12 dicembre 1969: è stata chiamata “La madre di tutte le stragi”, la bomba che esplode nella Banca nazionale dell’Agricoltura in piazza Fontana a Milano provocando 17 morti e più di 100 feriti.
Ma accostare il femminile che dà la vita con l’efferata strage che inaugura una stagione di attentati fascisti e tentativi di destabilizzazione non mi pare giusto.
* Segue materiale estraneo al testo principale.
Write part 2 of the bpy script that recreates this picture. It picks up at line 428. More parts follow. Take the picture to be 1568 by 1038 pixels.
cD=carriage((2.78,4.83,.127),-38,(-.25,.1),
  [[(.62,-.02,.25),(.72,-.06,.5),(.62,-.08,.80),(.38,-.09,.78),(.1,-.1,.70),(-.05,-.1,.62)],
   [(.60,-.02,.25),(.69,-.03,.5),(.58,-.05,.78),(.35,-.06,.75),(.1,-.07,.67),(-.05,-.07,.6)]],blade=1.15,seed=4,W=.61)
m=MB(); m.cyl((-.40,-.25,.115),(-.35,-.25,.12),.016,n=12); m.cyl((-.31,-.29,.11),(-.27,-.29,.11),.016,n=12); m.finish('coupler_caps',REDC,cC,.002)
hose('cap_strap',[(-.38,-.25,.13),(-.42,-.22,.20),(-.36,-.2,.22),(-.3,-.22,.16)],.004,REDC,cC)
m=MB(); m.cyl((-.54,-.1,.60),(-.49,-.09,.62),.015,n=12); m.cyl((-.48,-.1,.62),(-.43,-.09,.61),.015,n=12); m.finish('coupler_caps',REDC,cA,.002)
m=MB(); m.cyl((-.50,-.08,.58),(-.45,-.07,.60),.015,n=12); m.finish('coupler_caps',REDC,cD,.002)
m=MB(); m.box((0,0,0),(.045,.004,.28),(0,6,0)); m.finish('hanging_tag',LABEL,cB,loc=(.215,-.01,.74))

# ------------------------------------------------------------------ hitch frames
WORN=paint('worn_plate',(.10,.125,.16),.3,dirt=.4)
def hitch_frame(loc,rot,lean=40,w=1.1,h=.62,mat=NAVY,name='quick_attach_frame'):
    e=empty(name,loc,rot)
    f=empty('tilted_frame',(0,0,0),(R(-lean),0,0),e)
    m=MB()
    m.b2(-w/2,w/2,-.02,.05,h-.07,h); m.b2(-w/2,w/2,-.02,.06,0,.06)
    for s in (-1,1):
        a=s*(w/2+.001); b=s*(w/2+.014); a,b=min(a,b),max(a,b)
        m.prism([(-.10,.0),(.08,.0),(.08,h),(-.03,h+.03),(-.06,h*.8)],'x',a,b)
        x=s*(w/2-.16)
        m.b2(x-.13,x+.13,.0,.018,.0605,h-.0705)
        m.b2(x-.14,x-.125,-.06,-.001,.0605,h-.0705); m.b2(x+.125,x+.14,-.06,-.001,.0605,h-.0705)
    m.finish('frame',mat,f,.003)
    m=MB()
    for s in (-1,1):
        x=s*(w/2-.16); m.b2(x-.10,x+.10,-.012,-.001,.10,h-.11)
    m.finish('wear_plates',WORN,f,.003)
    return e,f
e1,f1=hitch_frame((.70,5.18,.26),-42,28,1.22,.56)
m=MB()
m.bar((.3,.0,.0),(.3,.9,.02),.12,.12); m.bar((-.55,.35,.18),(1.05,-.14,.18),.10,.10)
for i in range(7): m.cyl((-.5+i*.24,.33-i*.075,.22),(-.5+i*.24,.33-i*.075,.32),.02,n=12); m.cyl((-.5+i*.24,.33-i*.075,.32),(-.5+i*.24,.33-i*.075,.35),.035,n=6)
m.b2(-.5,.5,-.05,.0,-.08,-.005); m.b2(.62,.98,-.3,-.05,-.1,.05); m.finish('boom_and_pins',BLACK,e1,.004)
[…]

Così come scrivere di questa “ricorrenza” 48 anni dopo, alla luce dell’infinito susseguirsi di attentati alla nostra democrazia, alcuni cruenti, altri mascherati da innocue, anzi necessarie, “piccole” riforme e “ammodernamenti” costituzionali, rischia di annegare nel mare di retorica che spesso in questi casi, invitando “a non dimenticare perché non si ripeta”, cristallizza gli eventi in un tempo statico e lontano, anestetizzando la capacità di leggere con l’aiuto del passato la realtà di oggi.
La cronaca di quegli anni ci riporta al balletto di attribuzione della responsabilità agli anarchici, con l’arresto di Pinelli (che morirà precipitando da una finestra della questura di Milano) e Valpreda, (che resterà anni in carcere anche quando sarà ormai chiara la matrice fascista), depistaggi e procedimenti giudiziari.
Nel 2005 la Corte di Cassazione concluderà che la strage fu portata avanti da «un gruppo eversivo costituito a Padova, nell’alveo di Ordine Nuovo» e «capitanato da Franco Freda e Giovanni Ventura», non più processabili in quanto «irrevocabilmente assolti dalla Corte d’assise d’appello di Bari» per questo stesso reato. Al termine dell’iter processuale ai parenti delle vittime verranno addebitate le spese.